Société
07 janvier 2019

Stéphane de Freitas : "Être un bon orateur, ça s'apprend !"

Dépasser la confrontation stérile pour entrer dans un vrai dialogue au-delà des différences de points de vue ou d'expériences est une urgence majeure à l'aube de cette année 2019... Artiste et entrepreneur social, Stéphane de Freitas forme depuis 2012 des élèves et des étudiants à cette prise de parole. Le film, À voix haute, présentait le concours Eloquentia issu des ateliers lancés en Seine-Saint-Denis. Son livre, Porter sa voix, partage le contenu de cette formation. A découvrir !

Quel est le propos de votre livre Porter sa voix ?

Concours d'éloquence (c) Eloquentia Saint-Denis
Concours d'éloquence (c) Eloquentia Saint-Denis

Stéphane de Freitas : C’est un manuel qui détaille comment on se forme à ce que j’appelle la prise de parole éducative, comment prendre confiance en soi et faire confiance aux autres, comment s’affirmer par la parole, en individuel comme en groupe. Ce livre est aussi un témoignage sur Eloquentia, un concours d’éloquence créé en 2013 à l’université de Paris 8 Saint-Denis à partir de ma trajectoire personnelle : j’ai moi-même grandi en banlieue et j’ai gagné en confiance par la prise de parole.
 

Par quoi commencer quand on veut se faire entendre ?

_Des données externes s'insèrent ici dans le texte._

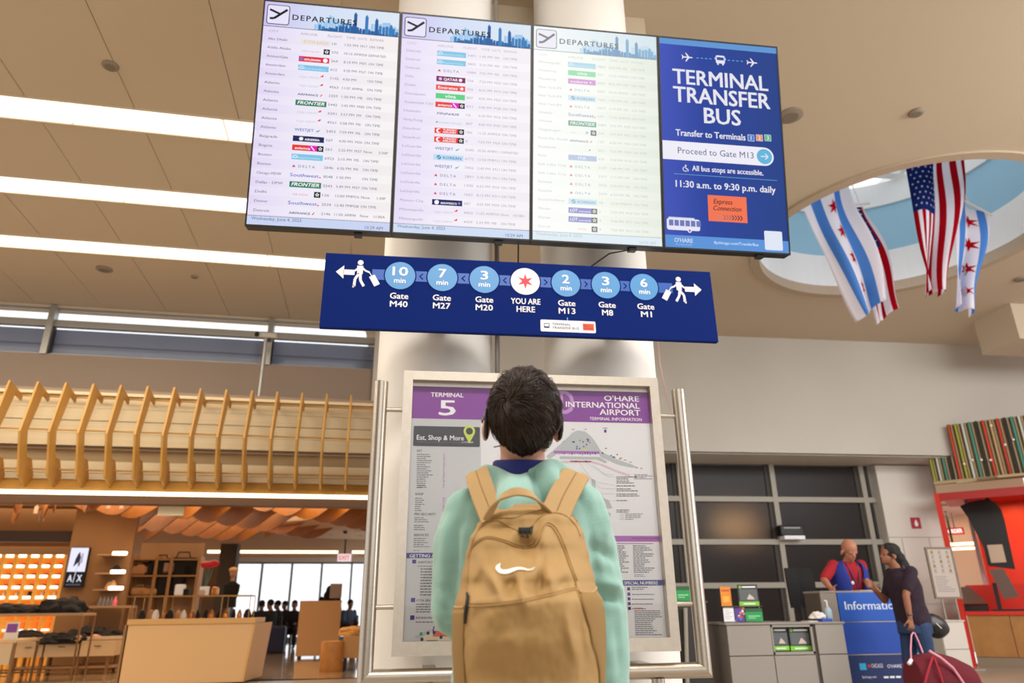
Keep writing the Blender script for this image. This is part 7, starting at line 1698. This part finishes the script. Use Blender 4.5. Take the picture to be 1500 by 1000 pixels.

Plutarque explique dans un texte étonnant, Les Œuvres morales, que pour être un bon orateur, il faut d’abord apprendre à écouter l’autre. Pour qu’une parole ou un dialogue soit juste, et c’est cela qui est en jeu, l’écoute active de l’autre dans sa sensibilité, ses idées, ses convictions, voire ses préjugés, est fondamentale. Et si vous l’écoutez, il vous écoutera en retour !

Quel est l’objectif de la formation dispensée par l'association Eloquentia ?

L’objectif n’est pas l’éloquence, mais la recherche de ce que j’appelle notre congruence : l’alignement entre la pensée, le ressenti, la parole et la posture corporelle. Lorsqu’on est en congruence, on devient éloquent, parce que notre parole sonne juste. On peut avoir la voix aigüe, des difficultés d’expression, venir d’un quartier difficile, ne pas être Français d’origine… Dès lors qu’on trouve cet alignement, c’est gagné. On se fait comprendre.

De quoi est faite sa pédagogie ?

Cette démarche engage d’abord un questionnement personnel, introspectif, l’expression de notre ressenti, de nos désirs, de nos idées. Elle propose ensuite un travail de logique et de technique argumentaire (c’est là qu’intervient la rhétorique) pour organiser notre propos. Enfin, elle demande une implication de la voix et du corps qui accompagnent toute parole. Il s’agit d’habiter ce que l’on dit !
L’objectif est d’apprendre à prendre la parole, mais aussi à se questionner, à stimuler nos connaissances, à les confronter avec celles de nos interlocuteurs, à développer la créativité et l’intelligence émotionnelle.

L’enseignement de la prise de parole est une urgence selon vous…

Il y a d’abord un enjeu politique. La société s’est crispée sur la liberté d’expression et le dialogue devient difficile. Quand les gens n’arrivent plus à se parler au-delà de leurs différences, ils ne se comprennent plus, et le pacte de société n’est plus possible, c’est le délitement avec tous les dangers que cela entraîne… Apprendre à la nouvelle génération à dialoguer, à s’écouter et se parler, à faire preuve d’empathie au lieu de se juger, est une urgence majeure. L’autre enjeu, notamment pour les jeunes en difficulté est de savoir que même ceux qui n’ont pas fait de hautes études, peuvent écouter leurs rêves et leurs ambitions, les décortiquer et les exprimer. Je milite depuis longtemps pour le retour de l’oralité à l’école : apprendre aux élèves à s’affirmer par la parole pour se révéler aux autres et à eux-mêmes, apprendre également à écouter et accueillir l’autre.